In Macau the effective tax rate on the gaming gross is 39 percent. In Las Vegas the effective tax rate on the gaming gross is 7.75 percent, according to the University of Nevada, Las Vegas, Center for Gaming Research.

Nevada does however have sales tax applicable to many non-gaming consumer purchases, which analysts say must be factored when judging the relative attractiveness of Nevada as leisure destination. Clark County, where the Las Vegas Strip (pictured) is located, levies the sales tax at 8.1 percent, according to the county’s official website.

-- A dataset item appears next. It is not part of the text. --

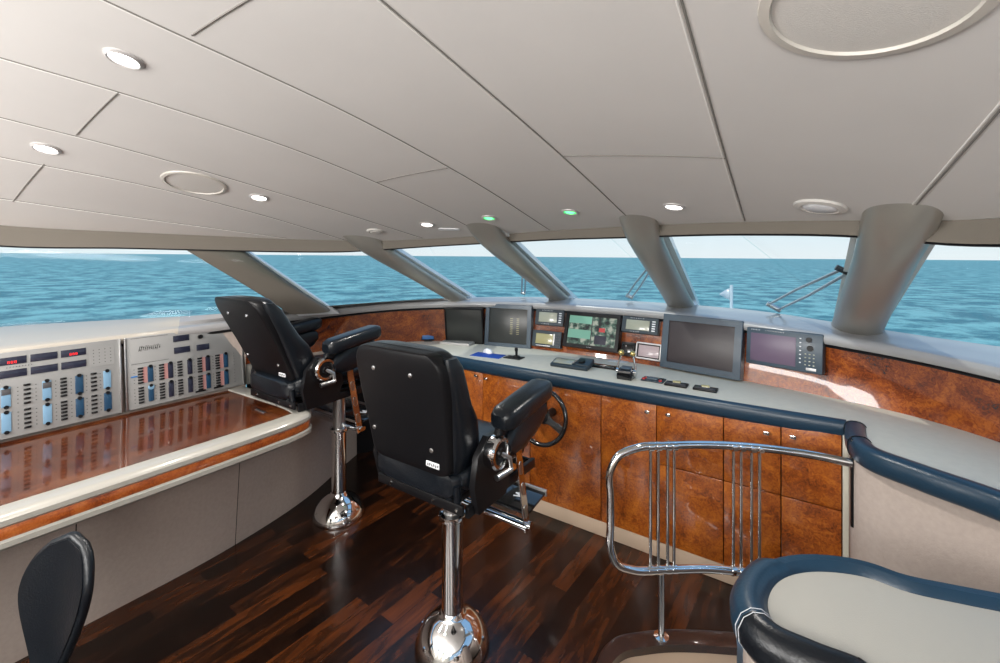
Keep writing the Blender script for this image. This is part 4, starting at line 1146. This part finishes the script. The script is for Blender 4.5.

Macau has no sales tax on consumer purchases.

In July, Union Gaming Research LLC linked some of June 2014’s 155-percent year-on-year rise in the Las Vegas Strip’s baccarat win with channel checks suggesting a rise in Chinese visitors to the Nevada gambling hub.

William Scott, executive vice president of corporate strategy and special counsel at MGM Resorts International – 51-percent owner of Macau casino operator MGM China Holdings Ltd – said during a conference session of Global Gaming Expo Asia in Macau last week that 80 percent of the firm’s VIP gambling revenues in Las Vegas came from Chinese customers.

In its latest report, the Nevada Gaming Control Board noted that baccarat win (i.e. the amount staked minus prizes paid) on the Las Vegas Strip fell by 4.02 percent year-on-year to US$326.1 million for the three months to March 31.

In Macau, in the equivalent period, a different measure of performance – total revenue from baccarat games including mass and VIP baccarat – fell by 38 percent from a year earlier to MOP58 billion (US$7.3 billion).